■ **What is needed**:
Return the lines from the one that contains "2.88).build('shop_back_wall', M['black'], right)" through the one that contains "scene.view_settings.exposure=0", both included, exactly as written and with nothing added.

■ **Data section**:
□ □ □

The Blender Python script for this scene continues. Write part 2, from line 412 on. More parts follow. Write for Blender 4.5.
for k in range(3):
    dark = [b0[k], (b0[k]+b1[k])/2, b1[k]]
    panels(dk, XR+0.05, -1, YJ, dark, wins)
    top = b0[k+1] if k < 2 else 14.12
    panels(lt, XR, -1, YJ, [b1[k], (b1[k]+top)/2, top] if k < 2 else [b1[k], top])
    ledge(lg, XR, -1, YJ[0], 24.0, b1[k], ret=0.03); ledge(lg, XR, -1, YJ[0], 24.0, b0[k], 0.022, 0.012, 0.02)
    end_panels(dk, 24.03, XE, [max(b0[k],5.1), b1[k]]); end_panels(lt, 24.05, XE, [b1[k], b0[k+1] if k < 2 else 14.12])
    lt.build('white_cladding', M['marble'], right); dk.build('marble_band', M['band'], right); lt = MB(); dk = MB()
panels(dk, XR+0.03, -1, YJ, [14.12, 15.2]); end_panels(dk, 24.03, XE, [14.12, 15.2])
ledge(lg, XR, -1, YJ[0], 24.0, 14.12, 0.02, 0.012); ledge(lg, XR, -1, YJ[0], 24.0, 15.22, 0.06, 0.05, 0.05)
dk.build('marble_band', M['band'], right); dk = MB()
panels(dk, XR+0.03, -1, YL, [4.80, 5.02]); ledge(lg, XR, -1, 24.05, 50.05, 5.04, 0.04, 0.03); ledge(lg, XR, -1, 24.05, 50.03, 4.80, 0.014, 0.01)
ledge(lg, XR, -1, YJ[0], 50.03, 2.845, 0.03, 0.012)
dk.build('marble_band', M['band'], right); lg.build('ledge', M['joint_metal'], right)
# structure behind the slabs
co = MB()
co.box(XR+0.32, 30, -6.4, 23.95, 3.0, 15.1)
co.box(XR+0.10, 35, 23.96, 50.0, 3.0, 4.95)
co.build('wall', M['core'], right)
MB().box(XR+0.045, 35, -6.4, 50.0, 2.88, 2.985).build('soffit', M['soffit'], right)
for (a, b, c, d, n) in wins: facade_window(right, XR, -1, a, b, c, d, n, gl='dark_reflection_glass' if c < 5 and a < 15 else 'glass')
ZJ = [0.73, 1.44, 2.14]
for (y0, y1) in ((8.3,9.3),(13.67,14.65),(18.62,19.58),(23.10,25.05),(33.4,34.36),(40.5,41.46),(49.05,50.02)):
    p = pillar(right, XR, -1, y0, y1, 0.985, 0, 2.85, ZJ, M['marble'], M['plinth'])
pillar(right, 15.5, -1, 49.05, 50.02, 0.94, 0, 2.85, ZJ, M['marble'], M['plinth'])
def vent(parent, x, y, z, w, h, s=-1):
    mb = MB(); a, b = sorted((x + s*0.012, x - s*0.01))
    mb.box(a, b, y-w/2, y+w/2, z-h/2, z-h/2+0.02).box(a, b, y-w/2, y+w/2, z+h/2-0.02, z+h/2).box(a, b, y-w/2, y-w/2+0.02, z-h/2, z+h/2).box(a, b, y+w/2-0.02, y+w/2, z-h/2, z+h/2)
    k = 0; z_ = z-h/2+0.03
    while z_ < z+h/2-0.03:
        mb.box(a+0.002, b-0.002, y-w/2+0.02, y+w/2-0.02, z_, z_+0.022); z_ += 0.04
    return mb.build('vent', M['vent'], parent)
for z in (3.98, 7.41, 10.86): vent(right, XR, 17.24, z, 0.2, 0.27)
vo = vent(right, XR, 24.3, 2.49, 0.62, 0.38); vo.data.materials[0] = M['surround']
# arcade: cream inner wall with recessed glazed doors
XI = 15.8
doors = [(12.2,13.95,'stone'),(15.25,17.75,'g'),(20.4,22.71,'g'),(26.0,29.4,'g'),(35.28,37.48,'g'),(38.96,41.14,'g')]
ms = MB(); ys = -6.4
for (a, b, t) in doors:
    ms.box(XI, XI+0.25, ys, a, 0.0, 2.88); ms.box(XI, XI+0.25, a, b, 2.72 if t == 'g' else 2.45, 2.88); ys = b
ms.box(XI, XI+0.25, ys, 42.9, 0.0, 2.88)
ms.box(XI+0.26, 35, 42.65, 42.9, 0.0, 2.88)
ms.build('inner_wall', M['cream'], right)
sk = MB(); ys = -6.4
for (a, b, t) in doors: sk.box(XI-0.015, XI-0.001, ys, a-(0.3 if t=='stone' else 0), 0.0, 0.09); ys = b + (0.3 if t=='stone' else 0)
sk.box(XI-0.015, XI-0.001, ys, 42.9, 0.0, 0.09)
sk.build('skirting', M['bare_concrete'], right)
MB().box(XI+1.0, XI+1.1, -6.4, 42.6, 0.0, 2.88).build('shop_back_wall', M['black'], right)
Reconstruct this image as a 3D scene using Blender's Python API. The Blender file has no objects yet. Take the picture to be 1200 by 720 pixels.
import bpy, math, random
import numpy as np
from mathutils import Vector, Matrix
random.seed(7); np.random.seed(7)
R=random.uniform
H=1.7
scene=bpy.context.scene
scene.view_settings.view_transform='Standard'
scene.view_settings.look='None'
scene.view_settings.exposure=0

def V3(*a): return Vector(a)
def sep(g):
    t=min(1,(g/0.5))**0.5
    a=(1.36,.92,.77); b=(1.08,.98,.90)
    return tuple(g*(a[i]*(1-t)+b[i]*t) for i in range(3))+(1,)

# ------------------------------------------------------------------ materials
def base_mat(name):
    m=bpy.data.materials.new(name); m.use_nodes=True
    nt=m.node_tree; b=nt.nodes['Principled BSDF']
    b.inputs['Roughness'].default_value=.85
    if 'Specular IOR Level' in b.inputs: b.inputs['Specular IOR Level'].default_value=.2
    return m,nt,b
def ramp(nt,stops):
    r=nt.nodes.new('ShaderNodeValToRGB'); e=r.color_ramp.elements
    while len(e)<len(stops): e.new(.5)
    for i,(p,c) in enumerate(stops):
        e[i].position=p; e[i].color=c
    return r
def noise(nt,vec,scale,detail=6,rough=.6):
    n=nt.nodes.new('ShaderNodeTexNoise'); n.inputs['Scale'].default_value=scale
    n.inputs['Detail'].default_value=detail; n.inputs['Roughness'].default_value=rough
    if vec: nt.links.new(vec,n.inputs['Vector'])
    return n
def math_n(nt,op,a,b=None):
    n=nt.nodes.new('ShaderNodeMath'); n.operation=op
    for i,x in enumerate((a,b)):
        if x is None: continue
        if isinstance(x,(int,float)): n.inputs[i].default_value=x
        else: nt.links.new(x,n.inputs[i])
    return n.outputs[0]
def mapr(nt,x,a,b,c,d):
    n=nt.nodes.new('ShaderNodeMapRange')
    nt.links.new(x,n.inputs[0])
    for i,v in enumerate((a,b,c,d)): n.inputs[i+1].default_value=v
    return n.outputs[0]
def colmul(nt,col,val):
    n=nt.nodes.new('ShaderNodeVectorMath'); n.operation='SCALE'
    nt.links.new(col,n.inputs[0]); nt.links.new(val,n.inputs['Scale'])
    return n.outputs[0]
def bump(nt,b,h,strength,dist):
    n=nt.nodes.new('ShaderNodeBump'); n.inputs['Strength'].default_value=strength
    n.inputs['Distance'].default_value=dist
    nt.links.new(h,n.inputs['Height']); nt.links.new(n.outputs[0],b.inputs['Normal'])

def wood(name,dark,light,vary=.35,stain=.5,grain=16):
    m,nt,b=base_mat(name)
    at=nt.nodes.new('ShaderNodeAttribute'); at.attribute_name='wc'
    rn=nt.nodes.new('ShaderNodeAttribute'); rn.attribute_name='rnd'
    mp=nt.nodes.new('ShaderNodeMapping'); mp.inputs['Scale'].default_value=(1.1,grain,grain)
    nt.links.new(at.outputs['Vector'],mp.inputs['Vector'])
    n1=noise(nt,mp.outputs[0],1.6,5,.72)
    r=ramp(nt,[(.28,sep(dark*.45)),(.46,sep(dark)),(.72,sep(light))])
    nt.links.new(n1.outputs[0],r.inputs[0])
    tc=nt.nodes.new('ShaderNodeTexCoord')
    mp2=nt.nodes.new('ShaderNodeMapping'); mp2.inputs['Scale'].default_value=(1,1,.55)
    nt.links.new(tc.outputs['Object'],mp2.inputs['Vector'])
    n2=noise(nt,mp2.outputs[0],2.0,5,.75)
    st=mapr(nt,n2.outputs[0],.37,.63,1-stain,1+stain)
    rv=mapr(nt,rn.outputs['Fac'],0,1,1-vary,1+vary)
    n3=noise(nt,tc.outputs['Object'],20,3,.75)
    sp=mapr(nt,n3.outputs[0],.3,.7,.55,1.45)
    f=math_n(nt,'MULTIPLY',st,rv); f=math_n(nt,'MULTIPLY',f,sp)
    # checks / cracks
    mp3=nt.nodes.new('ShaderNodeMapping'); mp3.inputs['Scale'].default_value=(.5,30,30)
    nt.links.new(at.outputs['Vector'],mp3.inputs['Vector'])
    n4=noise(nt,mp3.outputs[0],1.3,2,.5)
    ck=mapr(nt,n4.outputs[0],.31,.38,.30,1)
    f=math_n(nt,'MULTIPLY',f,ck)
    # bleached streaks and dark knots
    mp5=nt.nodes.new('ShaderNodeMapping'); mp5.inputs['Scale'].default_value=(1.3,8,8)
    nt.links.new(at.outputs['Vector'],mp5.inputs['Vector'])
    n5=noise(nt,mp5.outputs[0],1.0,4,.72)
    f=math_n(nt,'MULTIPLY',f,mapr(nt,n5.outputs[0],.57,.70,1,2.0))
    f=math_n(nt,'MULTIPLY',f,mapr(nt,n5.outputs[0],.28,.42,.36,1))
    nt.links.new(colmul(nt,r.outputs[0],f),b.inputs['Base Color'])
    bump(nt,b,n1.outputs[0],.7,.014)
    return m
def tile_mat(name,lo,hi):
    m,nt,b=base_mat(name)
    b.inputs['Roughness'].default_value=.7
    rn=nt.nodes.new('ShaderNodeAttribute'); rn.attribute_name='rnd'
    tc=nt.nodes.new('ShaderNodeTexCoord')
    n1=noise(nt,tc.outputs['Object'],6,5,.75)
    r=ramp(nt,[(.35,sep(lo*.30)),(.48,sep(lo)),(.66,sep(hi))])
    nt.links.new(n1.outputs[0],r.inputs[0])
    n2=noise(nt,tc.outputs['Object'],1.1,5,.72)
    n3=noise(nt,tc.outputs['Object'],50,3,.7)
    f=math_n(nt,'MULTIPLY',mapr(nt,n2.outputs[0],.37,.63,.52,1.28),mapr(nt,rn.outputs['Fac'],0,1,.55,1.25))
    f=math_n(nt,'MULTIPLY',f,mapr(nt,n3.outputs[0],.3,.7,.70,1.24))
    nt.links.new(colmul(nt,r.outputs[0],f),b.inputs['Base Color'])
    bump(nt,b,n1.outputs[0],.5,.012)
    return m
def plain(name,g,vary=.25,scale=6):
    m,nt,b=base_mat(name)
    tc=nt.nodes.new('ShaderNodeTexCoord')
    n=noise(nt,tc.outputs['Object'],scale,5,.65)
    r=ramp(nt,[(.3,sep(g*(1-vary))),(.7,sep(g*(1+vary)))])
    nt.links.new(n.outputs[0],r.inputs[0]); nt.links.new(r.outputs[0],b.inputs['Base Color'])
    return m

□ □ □

■ **Answer to this exercise**:
MB().box(XI+1.0, XI+1.1, -6.4, 42.6, 0.0, 2.88).build('shop_back_wall', M['black'], right)
Reconstruct this image as a 3D scene using Blender's Python API. The Blender file has no objects yet. Take the picture to be 1200 by 720 pixels.
import bpy, math, random
import numpy as np
from mathutils import Vector, Matrix
random.seed(7); np.random.seed(7)
R=random.uniform
H=1.7
scene=bpy.context.scene
scene.view_settings.view_transform='Standard'
scene.view_settings.look='None'
scene.view_settings.exposure=0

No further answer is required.